Thursday, July 13, 2023, 8:08 Ariel Dahari, a newlywed 21-year-old who had been a Shomron resident until he got married, has been coping with prolonged and incessant persecution by the security system for the past seven years. Dahari received his first administrative order in 2016 and since then has been served with a total of 18 highly restrictive administrative orders including house arrest, prohibition to contact family members and close friends, and confinement to his current community of residence, Nof Ayalon, for over a year.
Although Dahari’s parents live in Nof Ayalon, he spent, or at least tried to spend, much of his free time in the Yehuda and Shomron regions. He relates how the harassment began when he was only 14 years old: “Since 2016 I have been going around Yehuda and Shomron. I was in Bat Ayin for a while, in Yitzhar, and other places. Even then, I had already received two orders banning me from entering Yehuda and Shomron, and I couldn’t attend the yeshiva where I had started, in Nahaliel. I have been allowed to enter Yehuda and Shomron for only about a year and a half out of the past seven years. For the rest of the time, I was banned. After I was released from administrative detention a year ago, police officers came to my house every night, sometimes twice a night. They knocked at two at night with flashlights. I told them that they should call, and said, ‘You know that I’m at home.’ But they don’t care.”

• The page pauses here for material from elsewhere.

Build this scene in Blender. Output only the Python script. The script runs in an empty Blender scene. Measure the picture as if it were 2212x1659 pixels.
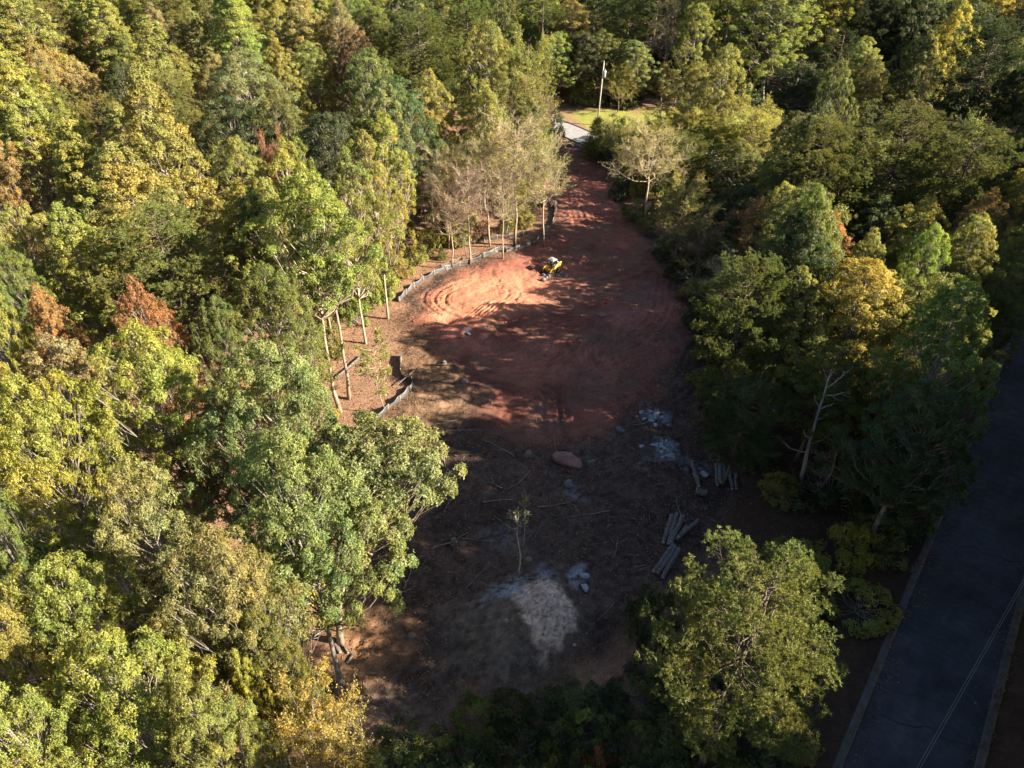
import bpy, math, random
import numpy as np
from mathutils import Vector, Matrix

R = math.radians
random.seed(11)
sc = bpy.context.scene
C = sc.collection

# ------------------------------------------------------------------ camera
PITCH = R(37.3)
CAM_H = 40.0
FPX = 1536.0                      # focal length for a 2212 x 1659 frame
cam_d = bpy.data.cameras.new("Camera")
cam_d.sensor_width = 36.0
cam_d.lens = 36.0 * FPX / 2212.0
cam_d.clip_start = 0.5
cam_d.clip_end = 4000.0
cam = bpy.data.objects.new("Camera", cam_d)
C.objects.link(cam)
cam.location = (0, 0, CAM_H)
cam.rotation_euler = (R(90) - PITCH, 0, 0)
sc.camera = cam

# ------------------------------------------------------------------ light
SUN_EL = R(28.0)
SUN_AZ = R(-12.0)                  # measured from +X towards +Y
world = bpy.data.worlds.new("World")
sc.world = world
world.use_nodes = True
wn = world.node_tree.nodes
bg = wn["Background"]
sky = wn.new("ShaderNodeTexSky")
sky.sky_type = 'NISHITA'
sky.sun_disc = False
sky.sun_elevation = SUN_EL
sky.sun_rotation = R(90) - SUN_AZ
sky.air_density = 1.0
sky.dust_density = 0.6
world.node_tree.links.new(sky.outputs[0], bg.inputs[0])
bg.inputs[1].default_value = 0.05
sun_d = bpy.data.lights.new("Sun", 'SUN')
sun_d.energy = 5.0
sun_d.angle = R(0.53)
sun_d.color = (1.0, 0.88, 0.70)
sun = bpy.data.objects.new("Sun", sun_d)
C.objects.link(sun)
sdir = Vector((math.cos(SUN_EL) * math.cos(SUN_AZ), math.cos(SUN_EL) * math.sin(SUN_AZ), math.sin(SUN_EL)))
sun.rotation_euler = sdir.to_track_quat('Z', 'Y').to_euler()
sun.location = (120, -20, 90)

sc.view_settings.view_transform = 'Standard'
sc.view_settings.look = 'None'
sc.view_settings.exposure = 2.4
sc.view_settings.gamma = 1.0
sc.render.engine = 'CYCLES'
sc.cycles.max_bounces = 8
sc.cycles.diffuse_bounces = 4
sc.cycles.glossy_bounces = 2
sc.cycles.transmission_bounces = 4
sc.cycles.use_denoising = True
sc.cycles.sample_clamp_indirect = 6.0


# ------------------------------------------------------------------ helpers
def at(px, py, z=0.0):
    """a place on the plane z seen along a direction measured on the photograph (2212 x 1659)"""
    x = (px - 1106.0) / FPX
    t = (829.5 - py) / FPX
    dy = math.cos(PITCH) + t * math.sin(PITCH)
    dz = -math.sin(PITCH) + t * math.cos(PITCH)
    s = (z - CAM_H) / dz
    return (x * s, dy * s)


def depth(x, y, z):
    return y * math.cos(PITCH) + (CAM_H - z) * math.sin(PITCH)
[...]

Approximately one year ago, Dahari got engaged to Emuna Gruen, a Jerusalem resident. The GOC of the Home Front Command, Major-General Rafi Milo, signed restrictive orders that severely disrupted their wedding preparations. Dahari described the difficulties that they faced: “For the past year, I have been under an order confining me to Nof Ayalon. After Emuna and I got engaged, I was not allowed to make contact with her brother or visit her parents’ home. I was allowed to leave my community only to meet with a premarital counselor (madrich hatanim) – other than that, nothing. They didn’t allow me to take care of any of the arrangements for the wedding, not clothes, and not supplies or furnishings for the apartment. They allowed me to leave to run errands only after Honenu Attorney Adi Keidar made many requests on my behalf, and even then, only to a particular place. I also had to be available by telephone, and I was under surveillance. We postponed our engagement party twice because they wouldn’t allow me to go to Jerusalem. We signed a rental lease for a housing unit in Yad Binyamin, and we were forced to cancel it because the administrative order confining me to Nof Ayalon was extended.”
Ariel Dahari married Emuna Gruen last January, and the couple hoped that the harassment would then stop. However, in April, the administrative order confining him to Nof Ayalon was extended by six months, forcing the couple to find an apartment and employment in that community. Dahari detailed how the security system continued to persecute him even after his wedding: “I’m under the order for another two months, and therefore we are forced to continue living in Nof Ayalon, even though there isn’t a large housing selection. In the beginning, they allowed us to visit my wife’s parents in Jerusalem once a month. For the past four months, they haven’t allowed us. I can’t work outside of the community, and there aren’t a lot of jobs here, so I can’t earn a normal living. I thought that after I got married, they would leave me alone to live my life as a normal person. The security system is trying to ruin our lives and isn’t allowing us to maintain even a bit of a routine.”
Two months ago, Dahari’s father suddenly passed away. Even so, the harassment continued: “They suggested that I [sit shiva] in a synagogue, without any place to sleep or anything. They didn’t allow me to choose where to sit shiva, the most basic thing to allow a mourner.”
Despite the severe persecution, Dahari is refusing to give up and promises to continue his efforts in support of Yehuda and Shomron communities and their residents: “We will not relinquish our hold on our Land because of an order. We will continue to build it and make it flourish everywhere. We pray that the security system will correct their ways, stop the persecution of us, and invest all of their resources in the war on the Arab enemy, the genuine enemy of all of us.”
Approximately one month ago, Honenu Attorney Adi Keidar filed a petition on behalf of Dahari with the High Court of Justice against the administrative order.